-- START OF Recorded information --

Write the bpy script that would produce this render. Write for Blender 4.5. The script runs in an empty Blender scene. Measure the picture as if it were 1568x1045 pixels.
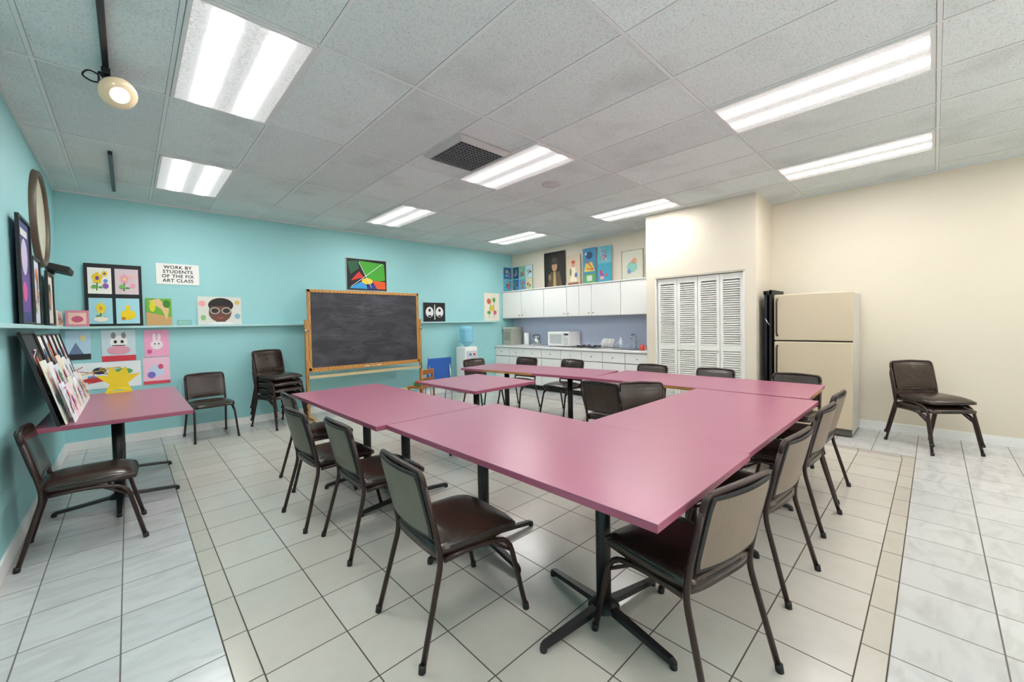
import bpy, bmesh, math, random
from mathutils import Vector, Matrix
random.seed(7)
sc=bpy.context.scene
try:
    sc.view_settings.view_transform='Standard'
except Exception: pass
Ul,Vb,Ur,HC,Vn=-.569,6.925,6.65,3.024,-2.6

# ---------------------------------------------------------------- materials
def lin(c):
    if isinstance(c,str):
        c=tuple(int(c[i:i+2],16)/255 for i in (0,2,4))
    return tuple((v/12.92 if v<=.04045 else ((v+.055)/1.055)**2.4) for v in c)+(1,)
MC={}
def mat(col,rough=.5,metal=0,var=.06,scale=6,bump=0,bscale=60,name=None,spec=.5,emit=0):
    key=(col,rough,metal,var,scale,bump,bscale,spec,emit)
    if key in MC: return MC[key]
    m=bpy.data.materials.new(name or 'mat_'+str(col)); m.use_nodes=True
    nt=m.node_tree; b=nt.nodes['Principled BSDF']; L=nt.links.new
    b.inputs['Roughness'].default_value=rough; b.inputs['Metallic'].default_value=metal
    b.inputs['Specular IOR Level'].default_value=spec
    tc=nt.nodes.new('ShaderNodeTexCoord')
    n=nt.nodes.new('ShaderNodeTexNoise'); n.inputs['Scale'].default_value=scale; n.inputs['Detail'].default_value=4
    L(tc.outputs['Object'],n.inputs['Vector'])
    r=nt.nodes.new('ShaderNodeMix'); r.data_type='RGBA'
    c=lin(col)
    r.inputs[6].default_value=tuple(max(0,v*(1-var)) for v in c[:3])+(1,)
    r.inputs[7].default_value=tuple(min(1,v*(1+var)) for v in c[:3])+(1,)
    L(n.outputs['Fac'],r.inputs[0]); L(r.outputs[2],b.inputs['Base Color'])
    if bump:
        n2=nt.nodes.new('ShaderNodeTexNoise'); n2.inputs['Scale'].default_value=bscale; n2.inputs['Detail'].default_value=3
        L(tc.outputs['Object'],n2.inputs['Vector'])
        bp=nt.nodes.new('ShaderNodeBump'); bp.inputs['Strength'].default_value=bump; bp.inputs['Distance'].default_value=.01
        L(n2.outputs['Fac'],bp.inputs['Height']); L(bp.outputs[0],b.inputs['Normal'])
    if emit:
        b.inputs['Emission Color'].default_value=c; b.inputs['Emission Strength'].default_value=emit
    MC[key]=m; return m

def wood(col='b98a52',col2='9a6c3a'):
    key=('wood',col)
    if key in MC: return MC[key]
    m=mat(col,.4,0,.0,3,name='wood_'+col); m=m.copy(); nt=m.node_tree; L=nt.links.new
    w=nt.nodes.new('ShaderNodeTexWave'); w.inputs['Scale'].default_value=6; w.inputs['Distortion'].default_value=6; w.inputs['Detail'].default_value=3
    tc=nt.nodes.new('ShaderNodeTexCoord'); L(tc.outputs['Object'],w.inputs['Vector'])
    mx=nt.nodes.new('ShaderNodeMix'); mx.data_type='RGBA'; mx.inputs[6].default_value=lin(col); mx.inputs[7].default_value=lin(col2)
    L(w.outputs['Fac'],mx.inputs[0]); L(mx.outputs[2],nt.nodes['Principled BSDF'].inputs['Base Color'])
    MC[key]=m; return m

def tile_mat(name,c1,c2,grout,off,marble=0,veins='8f8d8a',rough=.22):
    m=bpy.data.materials.new(name); m.use_nodes=True; nt=m.node_tree; L=nt.links.new; b=nt.nodes['Principled BSDF']
    g=nt.nodes.new('ShaderNodeNewGeometry'); mp=nt.nodes.new('ShaderNodeMapping')
    mp.inputs['Location'].default_value=(-off[0]+.328*20,-off[1]+.328*20,0); L(g.outputs['Position'],mp.inputs['Vector'])
    br=nt.nodes.new('ShaderNodeTexBrick'); br.offset=0; br.squash=1
    br.inputs['Scale'].default_value=1; br.inputs['Brick Width'].default_value=.328; br.inputs['Row Height'].default_value=.328
    br.inputs['Mortar Size'].default_value=.003; br.inputs['Mortar Smooth'].default_value=.1; br.inputs['Bias'].default_value=0
    br.inputs['Color1'].default_value=lin(c1); br.inputs['Color2'].default_value=lin(c2); br.inputs['Mortar'].default_value=lin(grout)
    L(mp.outputs[0],br.inputs['Vector'])
    n=nt.nodes.new('ShaderNodeTexNoise'); n.inputs['Scale'].default_value=3.6 if marble else 9; n.inputs['Detail'].default_value=8; n.inputs['Distortion'].default_value=1.0 if marble else .2
    mp2=nt.nodes.new('ShaderNodeMapping'); mp2.inputs['Scale'].default_value=(1,3,1) if marble else (1,1,1); mp2.inputs['Rotation'].default_value=(0,0,.6 if marble else 0)
    L(g.outputs['Position'],mp2.inputs['Vector']); L(mp2.outputs[0],n.inputs['Vector'])
    mr=nt.nodes.new('ShaderNodeMapRange'); mr.inputs[1].default_value=.45; mr.inputs[2].default_value=.72; mr.inputs[4].default_value=.42 if marble else .25
    L(n.outputs['Fac'],mr.inputs[0])
    mul=nt.nodes.new('ShaderNodeMath'); mul.operation='MULTIPLY'
    inv=nt.nodes.new('ShaderNodeMath'); inv.operation='SUBTRACT'; inv.inputs[0].default_value=1; L(br.outputs['Fac'],inv.inputs[1])
    L(mr.outputs[0],mul.inputs[0]); L(inv.outputs[0],mul.inputs[1])
    mx=nt.nodes.new('ShaderNodeMix'); mx.data_type='RGBA'; L(mul.outputs[0],mx.inputs[0]); L(br.outputs['Color'],mx.inputs[6]); mx.inputs[7].default_value=lin(veins)
    L(mx.outputs[2],b.inputs['Base Color'])
    rr=nt.nodes.new('ShaderNodeMapRange'); rr.inputs[3].default_value=rough; rr.inputs[4].default_value=.8; L(br.outputs['Fac'],rr.inputs[0]); L(rr.outputs[0],b.inputs['Roughness'])
    b.inputs['Specular IOR Level'].default_value=.62
    bp=nt.nodes.new('ShaderNodeBump'); bp.invert=True; bp.inputs['Strength'].default_value=.35; bp.inputs['Distance'].default_value=.004
    L(br.outputs['Fac'],bp.inputs['Height']); L(bp.outputs[0],b.inputs['Normal'])
    return m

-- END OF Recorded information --

:: The exercise ::
From the first line above through the line containing "Ul,Vb,Ur,HC,Vn=-.569,6.925,6.65,3.024,-2.6", copy everything exactly, without the pictures.

:: Full output ::
Write the bpy script that would produce this render. Write for Blender 4.5. The script runs in an empty Blender scene. Measure the picture as if it were 1568x1045 pixels.
import bpy, bmesh, math, random
from mathutils import Vector, Matrix
random.seed(7)
sc=bpy.context.scene
try:
    sc.view_settings.view_transform='Standard'
except Exception: pass
Ul,Vb,Ur,HC,Vn=-.569,6.925,6.65,3.024,-2.6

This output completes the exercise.